Recent Developments
Vancouver
Darrell W. Roberts
Darrell Roberts, QC Wins Landmark Access to Justice Case.
Darrell Roberts, QC of the Vancouver office of Miller Thomson acted on a pro bono basis for the Trial Lawyers Association of B.C. in the landmark case, Vilardell v. Dunham 2012 BCSC 748 in which B.C. Supreme Court Justice Mark McEwan, on May 22, 2012, struck down British Columbia’s civil court hearing fees as unconstitutional. The court fees regulation charged litigants $500 per day starting on the fourth day of trial and $800 per day after the tenth day. The case is described by the Canadian Bar Association as “a landmark decision with far-reaching impact across the country in terms of a resounding statement of the legal principles that pertain to equal access to justice”.
This landmark decision arose out of a typical family law custody trial in 2010 in which both parties were unrepresented. At the conclusion of the matter, the plaintiff asked Justice McEwan to waive the $3,600 that she owed under the court fees regulation. Justice McEwan requested legal professional organizations in British Columbia to consider whether they wished to assist the court with submissions on the constitutionality of the hearing fees. Miller Thomson LLP and Darrel Roberts, QC agreed to represent the Trial Lawyers Association of British Columbia on a pro bono basis.
Mr. Roberts argued that the hearing fees wrongly impede access to justice; that they wrongly sell justice; and that they wrongly impede access to a provincial superior court in violation of s. 96 of the Constitution Act and thereby interfere with the independence of the court. These submissions followed up on the arguments raised by Mr. Roberts in a previous pro bono case on constitutional issues relating to access to justice which went to the Supreme Court of Canada (British Columbia (Attorney General) v. Christie, [2007] 1 S.C.R. 873).
In Vilardell, Mr. Roberts argued that access to a court of law, in particular to the superior courts of the province, is central to the functioning of the rule of law in Canada and a fundamental right under the Constitution. By imposing hearing fees upon litigants, the province of British Columbia treated access to justice as just another service or privilege for which the user must pay.
The Court held that the hearing fees are not discretionary expenditures.

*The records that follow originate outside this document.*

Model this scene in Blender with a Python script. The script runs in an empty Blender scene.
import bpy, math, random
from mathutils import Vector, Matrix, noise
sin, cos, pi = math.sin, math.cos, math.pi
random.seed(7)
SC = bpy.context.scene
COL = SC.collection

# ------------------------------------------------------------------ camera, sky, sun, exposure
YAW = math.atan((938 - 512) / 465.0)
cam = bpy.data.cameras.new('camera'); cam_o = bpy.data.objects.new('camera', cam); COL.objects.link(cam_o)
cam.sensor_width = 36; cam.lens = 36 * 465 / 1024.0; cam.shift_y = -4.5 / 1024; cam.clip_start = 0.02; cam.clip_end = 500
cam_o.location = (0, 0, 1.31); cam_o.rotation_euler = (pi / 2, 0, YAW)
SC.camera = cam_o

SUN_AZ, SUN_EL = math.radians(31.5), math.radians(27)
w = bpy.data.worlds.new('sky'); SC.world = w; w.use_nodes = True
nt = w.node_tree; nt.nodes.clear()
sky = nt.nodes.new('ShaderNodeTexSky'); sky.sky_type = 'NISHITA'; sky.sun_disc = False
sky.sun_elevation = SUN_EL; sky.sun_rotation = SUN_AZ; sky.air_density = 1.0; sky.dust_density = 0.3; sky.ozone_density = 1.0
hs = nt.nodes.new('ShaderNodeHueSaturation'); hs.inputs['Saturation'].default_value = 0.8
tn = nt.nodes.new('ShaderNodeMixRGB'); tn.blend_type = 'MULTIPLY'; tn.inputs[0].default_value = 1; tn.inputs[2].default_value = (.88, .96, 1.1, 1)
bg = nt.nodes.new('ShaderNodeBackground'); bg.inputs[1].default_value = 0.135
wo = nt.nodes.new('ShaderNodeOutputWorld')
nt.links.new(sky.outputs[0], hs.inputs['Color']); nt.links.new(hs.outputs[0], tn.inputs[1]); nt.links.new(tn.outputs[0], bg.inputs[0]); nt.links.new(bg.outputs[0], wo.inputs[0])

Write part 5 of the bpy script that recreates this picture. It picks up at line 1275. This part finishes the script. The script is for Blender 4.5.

Rather, they are manifestly fixed at a level that is intended to deter use of the courts, within a broader scheme having the objective of minimizing the cost to government of maintaining the court system. The Court accepted the argument advanced by Mr. Roberts and the other intervenors that access to the superior courts is a foundational premise of the constitutional arrangement of Canada which cannot be materially hindered by anyone, including Parliament or the legislatures.
The Vilardell case is not the only pro bono case currently being advanced by Darrell Roberts, QC and the Vancouver office of Miller Thomson. Mr. Roberts is currently appearing before the Missing Women Commission of Inquiry representing the family of a woman murdered by Robert William Pickton.